The New Republic
From Conservapedia
The New Republic is a bi-monthly, neo-liberal magazine published in the United States. It was founded in 1914 by Willard Straight using Payne Whitney money. Among some of its early writers was Walter Lippmann. Straight's son Michael Whitney Straight during the Administration of President Franklin Roosevelt functioned as an editor, presidential speechwriter, and KGB operative.[Citation Needed]
According to Prof. Carroll Quigley, the chief achievement of The New Republic in 1914-18 and again in 1938-48 was to end American isolationism by calling for interventionism in Europe. Quigley states that William Straight allowed Communists, dedicated to the overthrow of the U.S. Government by violent means, to come into the New Republic. Lew Frank was the first. Frank joined a "Communist Research Group" which met in the Manhattan home of the wealthy "Wall Street Red" and KGB operative Frederick Vanderbilt Field.[1]

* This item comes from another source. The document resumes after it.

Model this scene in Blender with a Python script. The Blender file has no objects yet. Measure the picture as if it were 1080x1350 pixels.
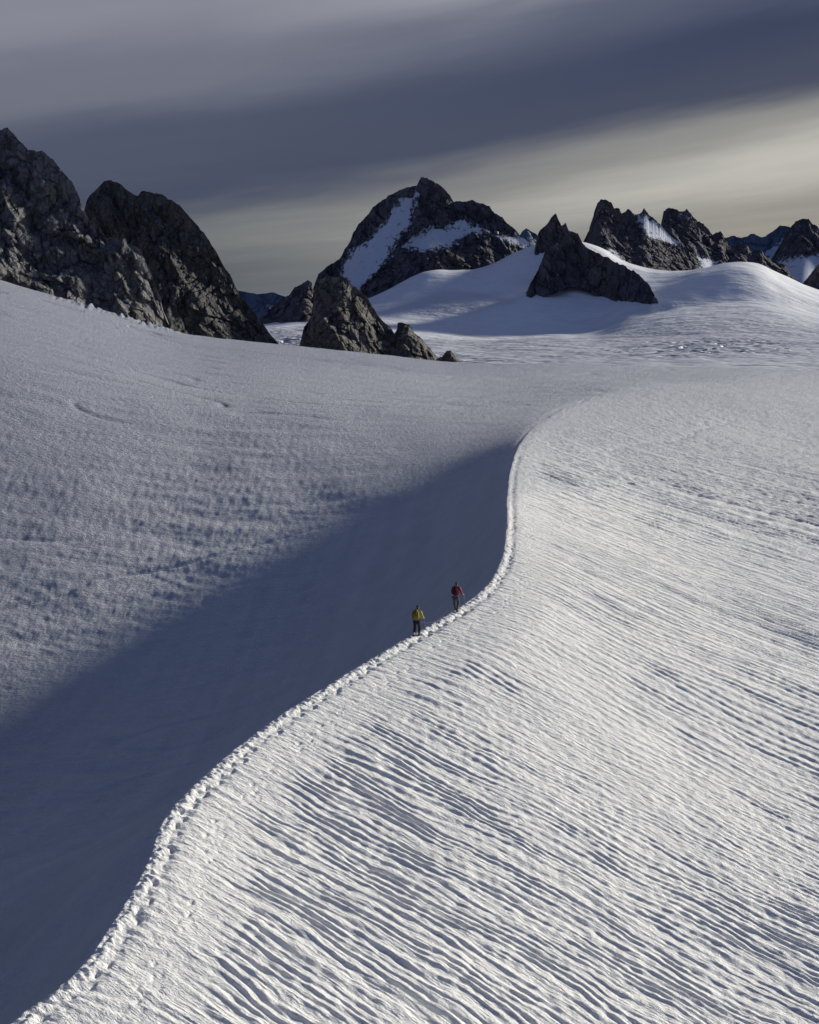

An example of the disinformation practiced by the The New Republic is in its December 13, 1943, issue (p. 835) after the Teheran and Cairo conferences. The magazine reported that "the great and shining achievement at Cairo and Teheran was a meeting of minds of the four leaders". In fact, Stalin had refused to meet with Chiang Kai-shek.[2]
References
- ↑ Tragedy and Hope: A History of the World in Our Time, Carroll Quigley, Collier-Macmillan, 1966, pp. 939 - 940. ISBN 0-945001-10-X
- ↑ The Yalta Betrayal, Felix Wittmer, Claxton Printers, 1953, p. 51.